Jamais la lecture ne piétine : on découvre ainsi Flaubert truculent, dans le récit par exemple de son voyage en Egypte, où, sans orientalisme rêveur, il raconte crûment les nuits partagées et la sexualité libérée, loin des regards occidentaux ; satirique, quand il évoque à propos de la légion d'honneur que lui et quelques autres sont susceptibles de recevoir : "On s'enfoncera réciproquement les rayons de l'étoile dans le cul, en manière de réjouissance." Inventif, dans les surnoms dont il affuble ses contemporains : les Goncourt, ces deux frères écrivains, grandes commères de leur époque et auteurs du fameux Journal, sont justement appelés les "Bichons". Hugo est le "Grand Crocodile "ou le "suprême alligator". Lui-même ne s'épargne guère, se décrivant en "vieux troubadour".

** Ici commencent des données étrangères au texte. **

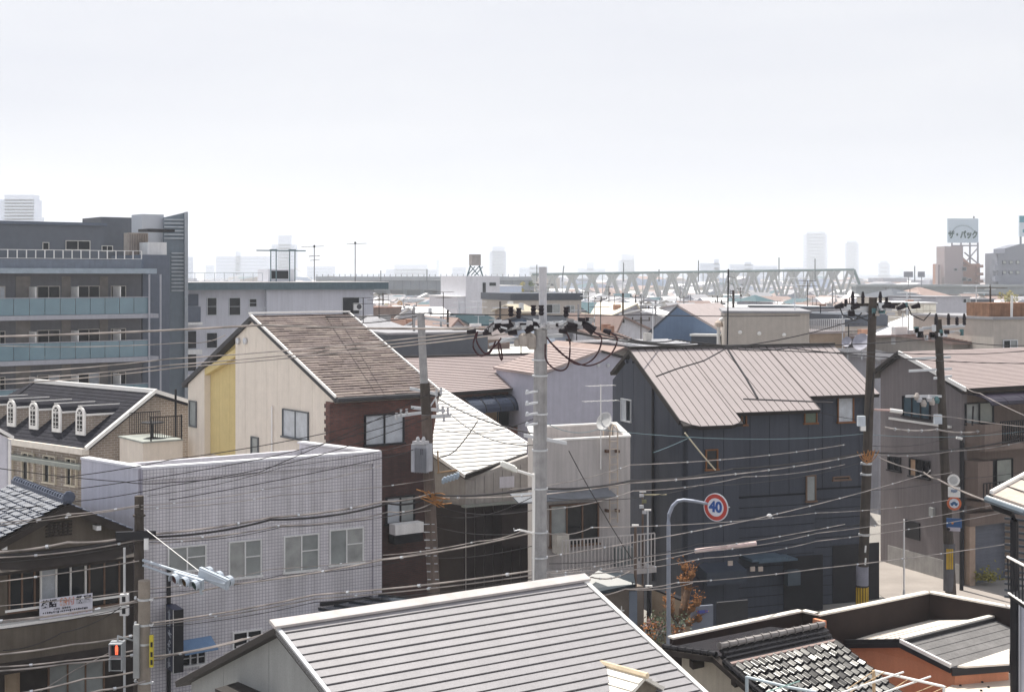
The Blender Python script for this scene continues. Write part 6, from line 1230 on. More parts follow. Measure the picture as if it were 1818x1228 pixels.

Profusion de ces lettres, qui laisse à penser sur le rôle de la correspondance à cette époque ; on y aborde tout, successivement et dans une même missive : les soucis pécuniaires, la passion amoureuse (très belles lettres à Louise Colet), l'amitié, la vie quotidienne, l'horreur de l'âge. C'est ce qui rend jubilatoire la lecture de cette œuvre : on y voit vivre l'auteur, on l'y voit aimer, penser, travailler, écrire, pester, plaisanter.
Il n'y pas de "Grand homme", ce n'est pas la moindre des leçons de cette admirable anthologie.

(1) C'est à Bernard Masson que nous devons cette passionnante anthologie qu'il a réalisée pour Folio - à la fois chronologique et thématique, diverse et cohérente.